How (not) to express probabilities

Figuring out probabilities is crucial for figuring out the expected value of our actions. The most common way to talk about probabilities is to use natural language terms such as “possible” “likely”, “may happen”, “perhaps”, etc. This is a seriously flawed way to express probabilities.

  1. Natural language probability terms are too unspecific and no-one knows what they mean

What does it mean to say, e.g. that X is likely to happen? The answer is that no-one knows, everyone disagrees, and people use the term in very different ways. See these two graphs:

 

 

Source: Morgan, ‘Use (and abuse) of expert elicitation in support of decision making for public policy’, PNAS, 2014: p. 7177. There is also extensive discussion of this in Tetlock’s Superforecasting, ch 3.

 

This is striking.

  • There is massive disagreement about the meaning of the words ‘likely’ and ‘unlikely’:
    • In the small sample above, the minimum probability associated with the word “likely” spans four orders of magnitude and the maximum probability associated with with the term “not likely” spans five orders of magnitude (Fig 2). These are massive differences.
  • There is large disagreement about the meaning of almost all of the terms in Fig 1.

The problem here is not just that there will be failures of communication between people using these terms, it is also that these terms encourage unnecessary lack of precision in one’s own thought. I suspect that very few of us have sat down with ourselves and tried to answer the question: “what do I mean by saying that X is likely?”. Doing this should sharpen people’s thinking. I once saw a leading AI researcher dismiss AI risk because ‘more likely than not”, there will not be an intelligence explosion leading to planetary catastrophe. As I understand the term “more likely than not”, his argument was that the probability of an intelligence explosion happening is <50% and therefore AI risk should be ignored. If he were to have stated the implied quantified probability out loud, the absurdity of his argument would have been clear, and he would probably have thought differently about the issue.

According to Tetlock’s Superforecasting, making very fine-grained probability estimates helps to improve the accuracy of one’s probability judgements. Many people have (something close to) a three setting mental model that divides the world into – going to happen, not going to happen, and maybe (fifty-fifty). There is evidence that Barack Obama saw things this way. Upon being told by a variety of experts that the probability of Bin Laden being in the Pakistani compound was around 70%, Obama stated:

“This is fifty-fifty. Look guys, this is a flip of the coin. I can’t base this decision [about whether to enter the compound] on the notion that we have any greater certainty than that.” (Superforecasting,  ebook loc 2010).

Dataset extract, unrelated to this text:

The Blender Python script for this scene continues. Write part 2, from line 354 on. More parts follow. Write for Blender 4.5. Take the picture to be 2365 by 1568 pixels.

This is a common point of view and people who have it do worse at predicting than those who make very granular comparisons – e.g. those who distinguish between 70% and 50% probability (Superforecasting, Ch 6).

  1. Some natural language terms are routinely misused

People routinely used words that refer to possibility to express probabilities. For example, one might say “X may happen”, “X could happen”, or “X is possible”. But in the technical sense, to say that ‘X is possible’ is very uninformative about the probability of X. It really only tells you that X has nonzero probability. The claim “X is very possible” is meaningless in the technical sense of ‘possible’.

The examples of possibility-word misuse are legion. Let’s unfairly pick on one. Consider this from the NGO Environmental Progress: “The world could lose up to 2x more nuclear than it gains by 2030”. Taken literally, this is obviously true but completely uninformative. The world could also gain 50 times more nuclear until 2030. The important question is: how likely is this? The term ‘could’ provides no guidance.

As shown in figure 1, the maximum probability people associated with the term ‘possible’ ranges from 1.0 – 0.4, and the median ranges from ~0 to ~0.5.

  1. Solutions

Solution:

  • Explicitly quantify probabilities, including giving probability ranges and confidence intervals.
  • Be as granular as possible.
  • Avoid using natural language probability terms if anything of importance rides on the probabilities expressed.

The IPCC defines natural language terms in numerical terms. 0-5% is extremely unlikely, 0-10% is very unlikely, >50% is more likely than not, etc. This is a bad way to solve the problem.

  1. Most people won’t read the definitions of these technical terms or will forget them. They will therefore translate them into the original sense and arrive at the wrong conclusion.
  2. The terms they’ve used happen to be poorly chosen. The release of massive amounts of methane probably bringing irreversible planetary catastrophe is judged “very unlikely” (IPCC, WGI, Physical Science Basis, p.1115). This will lead most people to believe that this possibility can be safely ignored, even though it has a 0-10% probability. If the probability were >1%, the expected costs of climate change would be enormous.

The downsides of explicitly quantifying probabilities are:

  1. “There is a 73% chance that she will marry him”. Quantified probabilities are ugly stylistically. This is a price worth paying as the cost is small.
  2. Implausible precision. From some people’s perspective, being very precise will make us seem implausibly overconfident and precise, making us seem less credible. To mitigate this, one can explain why we approach probabilities the way we do.